I recall a feeling of intense irritation then at DeAngelis' suggestion of prayer. I thought what a hell of a
time to talk about praying when we needed all our wits to save our lives! How often and how ashamedly was I to remember those brash thoughts in the days to come.


"Twenty feet!"


It was strangely still in the plane. The muffled roar of the two outboard engines seemed far away. There was a faint whooshing of wind against the fuselage. The whine of Reynolds' radio rose above it, sharp and insistent.


Sharp and insistent, yes: but how thin and small it sounded in that vast and empty world, stretching out ahead, above, and on all sides of our cockpit windows. We were to learn in the blazing days to come that voices infinitely weaker can be heard if directed to God in adversity.


"Ten feet!"


Young Johnny Bartek raced forward from the stern and loosened the lugs holding down the escape hatch over the cockpit. The lid whipped off and was gone in an instant. Bartek paused in the bomb bay, freed the hatch there, then sped back to his station on the floor.

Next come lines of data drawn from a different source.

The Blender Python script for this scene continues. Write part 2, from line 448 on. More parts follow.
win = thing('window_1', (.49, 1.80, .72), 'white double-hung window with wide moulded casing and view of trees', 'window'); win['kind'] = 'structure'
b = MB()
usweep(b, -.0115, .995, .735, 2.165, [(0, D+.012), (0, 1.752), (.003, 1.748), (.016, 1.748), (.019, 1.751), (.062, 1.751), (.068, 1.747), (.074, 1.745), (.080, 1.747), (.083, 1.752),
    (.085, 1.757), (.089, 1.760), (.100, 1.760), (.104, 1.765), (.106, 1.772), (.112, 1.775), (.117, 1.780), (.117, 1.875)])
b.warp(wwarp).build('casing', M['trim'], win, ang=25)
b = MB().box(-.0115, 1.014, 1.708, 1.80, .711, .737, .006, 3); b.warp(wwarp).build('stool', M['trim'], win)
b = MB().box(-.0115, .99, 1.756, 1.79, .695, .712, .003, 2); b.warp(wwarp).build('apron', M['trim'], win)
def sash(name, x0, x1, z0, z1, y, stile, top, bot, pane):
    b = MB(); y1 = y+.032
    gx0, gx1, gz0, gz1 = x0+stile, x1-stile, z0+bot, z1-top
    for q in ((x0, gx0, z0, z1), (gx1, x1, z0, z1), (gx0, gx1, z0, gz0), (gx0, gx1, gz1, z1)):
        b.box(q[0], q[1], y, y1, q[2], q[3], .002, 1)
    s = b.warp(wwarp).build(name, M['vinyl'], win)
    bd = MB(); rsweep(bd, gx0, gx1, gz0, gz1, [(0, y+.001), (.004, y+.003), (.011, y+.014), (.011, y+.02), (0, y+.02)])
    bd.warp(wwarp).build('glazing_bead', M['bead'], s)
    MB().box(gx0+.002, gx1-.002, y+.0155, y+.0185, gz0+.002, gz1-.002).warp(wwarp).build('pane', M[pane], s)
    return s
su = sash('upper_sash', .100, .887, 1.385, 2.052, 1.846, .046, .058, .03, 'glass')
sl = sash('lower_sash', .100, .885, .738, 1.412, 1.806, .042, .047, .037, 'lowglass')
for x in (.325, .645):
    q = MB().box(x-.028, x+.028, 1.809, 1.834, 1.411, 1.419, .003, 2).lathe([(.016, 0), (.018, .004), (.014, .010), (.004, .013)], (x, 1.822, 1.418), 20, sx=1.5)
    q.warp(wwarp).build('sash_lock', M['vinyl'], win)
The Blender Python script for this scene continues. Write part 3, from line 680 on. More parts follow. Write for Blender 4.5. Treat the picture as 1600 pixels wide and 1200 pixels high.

The wind was a roar now, howling into the open traps. We were coming in at 90 miles an hour with the landing flaps and wheels up so there would be nothing to snag in the water. You can't realize the will power it takes to put a plane into the sea with even a teacup of fuel in the tanks.


"Five feet!" Rickenbacker shouted. "Three feet! . . .One foot!"

"Cut it!" yelled Bill.


I pulled the mainline switch, killing every electrical connection in the plane. Bill hauled back on the wheel, hooking the tail into the water. The fuselage went down into the trough and lunged, but did not leave the surface. The waves rolled up about us. We were in. From 90 miles an hour we came to a full stop in a little over 30 feet - about 10 steps.


The shock and pressure of that landing is almost indescribable to a person who has never been through one. Despite the cushions, the safety belt seemed to be slicing me in two. A taste of bitter vinegar filled my mouth.


My eyes seemed to spin around like already taut springs winding up to the snapping point. I couldn't see. I thought I was losing consciousness.


A final slash of the safety belt and the pressure inside my head reduced swiftly. My bursting eyes began to unwind. I don't remember leaving my seat, but the next I knew I was up, yanking the rip cord that freed the forward one of two five-place rubber rafts above the fuselage. Rickenbacker was freeing the aft aft.


DeAngelis and Kaczmarczyk were shoving the tiny, three man raft up through the escape hatch over the bomb bay. Rick had assigned them together because they were the smallest and lightest of our company.


Bill Cherry was scrambling out of the pilot's seat unscathed. Blood was streaming from a cut across Reynold's nose. He had stayed at his key, pounding out S O S until Rickenbacker called: "Three
feet!" Reynolds doesn't know yet what he struck. I heard Col. Adamson calling out as though in great pain that his shoulder had been wrenched. I had a slight arm cut.


I don't know the order in which we left the ship. Uppermost in my mind was the knowledge that for probably the first time in history a four-motored land plane had been put down into the ocean without serious casualties. And I wanted to keep it that way.


We got out fast. Water already was gushing into the plane from broken windows and also, I suppose, from breaks in the fuselage. I noticed only that Bill Cherry was the last one out. And this was proper and typical of the man. You'll remember, Bill Cherry was our captain. He conducted himself accordingly.